El mundo de Coulter es un mundo en el que no solamente los padres cuidan de los niños. También lo hacen los vecinos, las abuelas, los primos, los alcaldes, los trabajadores e incluso hasta los muertos, cuya memoria debe ser honrada y, en esa honra, proveen de un cuidado moral a la comunidad que vigilan desde ultratumba. En Port William, las palabras de los muertos permanecen presentes en la memoria de los jóvenes. Sus acciones siguen permeando como ejemplo las decisiones de los adultos. Sus pertenencias, sus bienes, que duran años y que por ello constituyen prácticamente un bien patrimonial, recuerdan a quienes los usan que no vienen de la nada y que no van hacia la nada.
Por poner un ejemplo: decidir casarse, en Port William, no supone solamente examinar los afectos que uno tiene hacia la pareja, romper el cochinito, hacer cuentas y actuar en consecuencia. Supone ser consciente de que el matrimonio produce bienes sociales, querámoslo o no. Que la unión afectiva y espiritual de los hijos afecta de algún modo a los padres y marcará el rumbo de los futuros hijos. Que un cierto estilo de vida no solo tiene que ver con quien lo vive, sino con que lo padece al lado, como vecino, como trabajador, como empleado, como político y un largo etcétera.
Una de las grandes virtudes de la novela de Berry es que su queja amarga lleva razón, y la ilumina con un relato hermoso, lleno de humanidad, de fracasos, de traiciones, de muertes, de dolor, de esperanza, de heridas y de proyectos, pero sobre todo, de la gran disolución en el mundo moderno de una forma de vida que cobijaba a las personas para florecer y que ya no existe más, especialmente a partir de la evolución de la economía de mercado, del consumo desenfrenado y del desarrollo tecnológico que ha despojado a los ciudadanos de la urbe moderna de toda capacidad técnica concebible.
Hannah Coulter nos cuenta de su vida familiar, de cómo su marido hace y deshace, de cómo crecen sus hijos y de cómo crece y se avejenta su corazón, guardando y atesorando dentro de sí todos los matices espirituales de la vida de una comunidad hasta que esa comunidad se acaba y da de sí.
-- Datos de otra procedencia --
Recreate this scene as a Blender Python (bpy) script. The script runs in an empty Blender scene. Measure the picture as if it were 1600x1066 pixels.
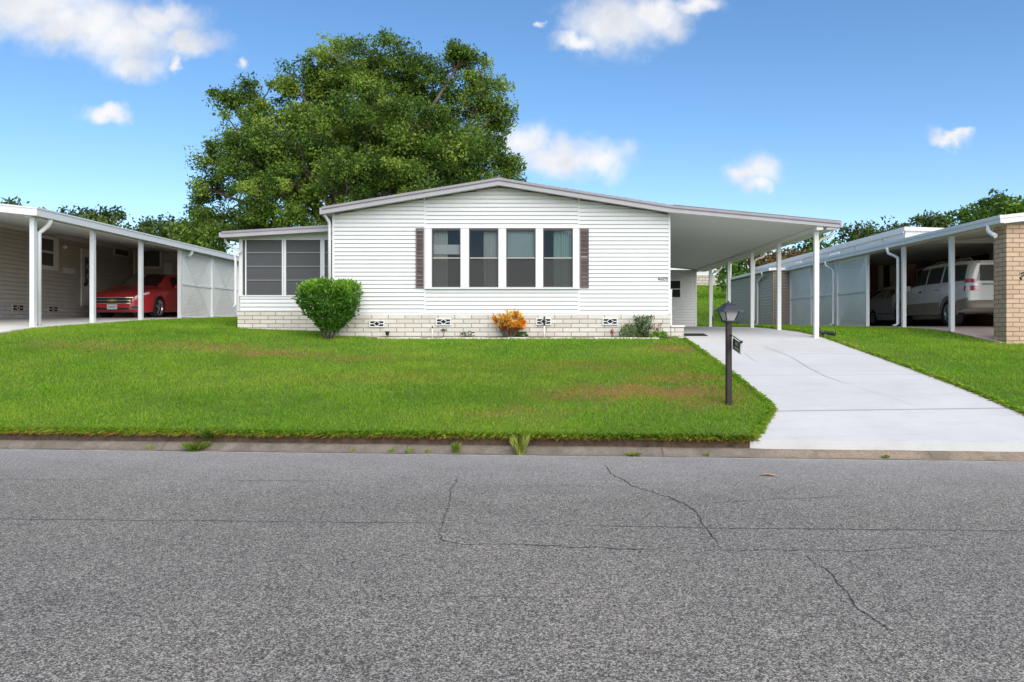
import bpy, bmesh, math, random
import numpy as np
from mathutils import Vector, Matrix
R = math.radians
random.seed(7); rng = np.random.default_rng(11)
sc = bpy.context.scene
COL = sc.collection

# ------------------------------------------------------------------ camera, sky, sun, exposure
cam = bpy.data.cameras.new('camera'); camo = bpy.data.objects.new('camera', cam); COL.objects.link(camo)
CAMZ = 1.5; F = 1200.0; CX = 833.0; CY = 512.0          # focal length in photo pixels, vanishing point
camo.location = (0, 0, CAMZ); camo.rotation_euler = (R(90), 0, 0)
cam.sensor_width = 36; cam.lens = 27; cam.shift_x = -33/1600; cam.shift_y = -21/1600
cam.clip_start = 0.05; cam.clip_end = 3000
sc.camera = camo
sc.view_settings.view_transform = 'Standard'; sc.view_settings.look = 'None'
sc.view_settings.exposure = 0.80; sc.view_settings.gamma = 1; sc.view_settings.use_curve_mapping = False

SUN = Vector((0.34, -0.78, 0.78)).normalized()
SUN_EL = math.asin(SUN.z); SUN_AZ = math.atan2(SUN.x, SUN.y)
sun = bpy.data.lights.new('sun', 'SUN'); suno = bpy.data.objects.new('sun', sun); COL.objects.link(suno)
sun.energy = 3.1; sun.angle = R(80); sun.color = (1.0, 0.915, 0.80)
suno.rotation_euler = SUN.to_track_quat('Z', 'Y').to_euler(); suno.location = (0, 0, 40)

CLOUDS = [(40,10,150,52),(120,35,130,48),(200,62,85,46),(205,100,48,26),(285,68,66,24),(250,35,70,30),
          (165,182,36,15),(960,35,80,50),(1020,25,60,36),(1090,10,42,18),(905,62,34,18),
          (815,225,52,32),(870,248,100,30),(940,246,52,30),(1190,265,36,28),(1168,272,34,20),(1182,292,26,18),
          (1478,218,32,14),(1490,212,20,9),(840,42,9,8),(272,95,13,12),(381,94,9,8)]
world = bpy.data.worlds.new('World'); sc.world = world; world.use_nodes = True
def build_world():
    nt = world.node_tree; N = nt.nodes; L = nt.links; N.clear()
    out = N.new('ShaderNodeOutputWorld'); bg = N.new('ShaderNodeBackground'); L.new(bg.outputs[0], out.inputs[0])
    sky = N.new('ShaderNodeTexSky'); sky.sky_type = 'NISHITA'; sky.sun_disc = False
    sky.sun_elevation = SUN_EL; sky.sun_rotation = SUN_AZ; sky.air_density = 0.9; sky.dust_density = 0.0; sky.ozone_density = 2.5
    bg.inputs['Strength'].default_value = 0.102
    tc = N.new('ShaderNodeTexCoord'); sp = N.new('ShaderNodeSeparateXYZ'); L.new(tc.outputs['Generated'], sp.inputs[0])
    def math_(op, a, b=None, clamp=False):
        n = N.new('ShaderNodeMath'); n.operation = op; n.use_clamp = clamp
        for i, v in enumerate((a, b)):
            if v is None: continue
            if isinstance(v, (int, float)): n.inputs[i].default_value = v
            else: L.new(v, n.inputs[i])
        return n.outputs[0]
    def vm(op, a, b):
        n = N.new('ShaderNodeVectorMath'); n.operation = op
        for i, v in enumerate((a, b)):
            if v is None: continue
            if isinstance(v, tuple): n.inputs[i].default_value = v
            else: L.new(v, n.inputs[i])
        return n
    yy = math_('MAXIMUM', sp.outputs[1], 0.02)
    u = math_('DIVIDE', sp.outputs[0], yy); w = math_('DIVIDE', sp.outputs[2], yy)
    cb = N.new('ShaderNodeCombineXYZ'); L.new(u, cb.inputs[0]); L.new(w, cb.inputs[1])
    nz = N.new('ShaderNodeTexNoise'); nz.inputs['Scale'].default_value = 22; nz.inputs['Detail'].default_value = 5; nz.inputs['Roughness'].default_value = 0.55
    L.new(cb.outputs[0], nz.inputs['Vector'])
    dz = vm('SUBTRACT', nz.outputs['Color'], (0.5, 0.5, 0.5)); ds = N.new('ShaderNodeVectorMath'); ds.operation = 'SCALE'
    L.new(dz.outputs[0], ds.inputs[0]); ds.inputs['Scale'].default_value = 0.055
    p = vm('ADD', cb.outputs[0], ds.outputs[0]).outputs[0]
    acc = None
    for (px, py, rx, rz) in CLOUDS:
        c = ((px-CX)/F, (CY-py)/F, 0)
        d = vm('SUBTRACT', p, c); m = vm('MULTIPLY', d.outputs[0], (F/rx, F/rz, 0)); ln = N.new('ShaderNodeVectorMath'); ln.operation = 'LENGTH'
        L.new(m.outputs[0], ln.inputs[0]); f = math_('SUBTRACT', 1.15, ln.outputs['Value'])
        acc = f if acc is None else math_('MAXIMUM', acc, f)
    n2 = N.new('ShaderNodeTexNoise'); n2.inputs['Scale'].default_value = 26; n2.inputs['Detail'].default_value = 8; n2.inputs['Roughness'].default_value = .6; L.new(cb.outputs[0], n2.inputs['Vector'])
    e = math_('ADD', acc, math_('MULTIPLY', math_('SUBTRACT', n2.outputs['Fac'], 0.5), 0.9))
    mr = N.new('ShaderNodeMapRange'); mr.interpolation_type = 'SMOOTHSTEP'; L.new(e, mr.inputs[0])
    mr.inputs[1].default_value = -0.28; mr.inputs[2].default_value = 1.05
    fwd = math_('GREATER_THAN', sp.outputs[1], 0.05)
    mask = math_('MULTIPLY', math_('MULTIPLY', mr.outputs[0], fwd), 0.96)
    hs = N.new('ShaderNodeHueSaturation'); L.new(sky.outputs[0], hs.inputs['Color'])
    hs.inputs['Saturation'].default_value = 1.17; hs.inputs['Value'].default_value = 1.06; hs.inputs['Hue'].default_value = 0.494
    tn = N.new('ShaderNodeMixRGB'); tn.blend_type = 'MULTIPLY'; tn.inputs[0].default_value = 1; L.new(hs.outputs[0], tn.inputs[1]); tn.inputs[2].default_value = (1.04, .97, 1.0, 1)
    cn = N.new('ShaderNodeTexNoise'); cn.inputs['Scale'].default_value = 15; cn.inputs['Detail'].default_value = 5; L.new(cb.outputs[0], cn.inputs['Vector'])
    cm = N.new('ShaderNodeMapRange'); L.new(cn.outputs['Fac'], cm.inputs[0]); cm.inputs[1].default_value = .35; cm.inputs[2].default_value = .6
    cc = N.new('ShaderNodeMixRGB'); L.new(cm.outputs[0], cc.inputs[0]); cc.inputs[1].default_value = (4.3, 4.45, 4.75, 1); cc.inputs[2].default_value = (5.5, 5.5, 5.55, 1)
    mx = N.new('ShaderNodeMixRGB'); L.new(mask, mx.inputs[0]); L.new(tn.outputs[0], mx.inputs[1]); L.new(cc.outputs[0], mx.inputs[2])
    L.new(mx.outputs[0], bg.inputs['Color'])
build_world()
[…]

Port William no es, entonces, Port William, sino el mundo moderno que, como denuncia Péguy en El dinero, ha hecho del número, la cantidad y las finanzas los principios ontológicos, éticos, políticos, metafísicos y estético supremos. Hannah Coulter es, pues, una novela sobre el olvido de lo común; de aquello que el viejo Aristóteles quería tanto y que Platón supo describir críticamente, con tanta ironía, en sus Leyes.
Hannah Coulter es una novela sobre lo honorable, sobre la vida bella y buena, sobre la libertad que, valiente, renuncia a que la soledad y el dolor tengan la última palabra. Es una novela que, indirectamente, habla también de Dios, como una comunidad de personas que, en su economía, generan bienes fuera de sí mismas y que extienden su amor a pesar de la permanente pérdida que el mundo roto supondrá. Es, finalmente, una novela sobre los pequeños lugares de gracia que, hoy en día, a veces existen, en donde puede vivirse y saborearse el verdadero compartir, el estar juntos, hablar de lo importante, comer y beber; en fin, crecer juntos y dejar el mundo mejor que como cada uno lo recibió.
Si bien yo leí la novela en inglés, mientras escribo este comentario me entero de que una editorial soñadora de Argentina acaba de publicar, este mismo año, una versión en español: https://www.chaieditora.com/vidadehannahcoulter
Dejo acá las dos referencias bibliográficas:
Wendell Berry, Vida de Hannah Coulter. Buenos Aires: Chai Editora, 2025. Trad. de Matías Battistón.
Wendell Berry, Hannah Coulter. Berkeley: Counterpoint, 2004.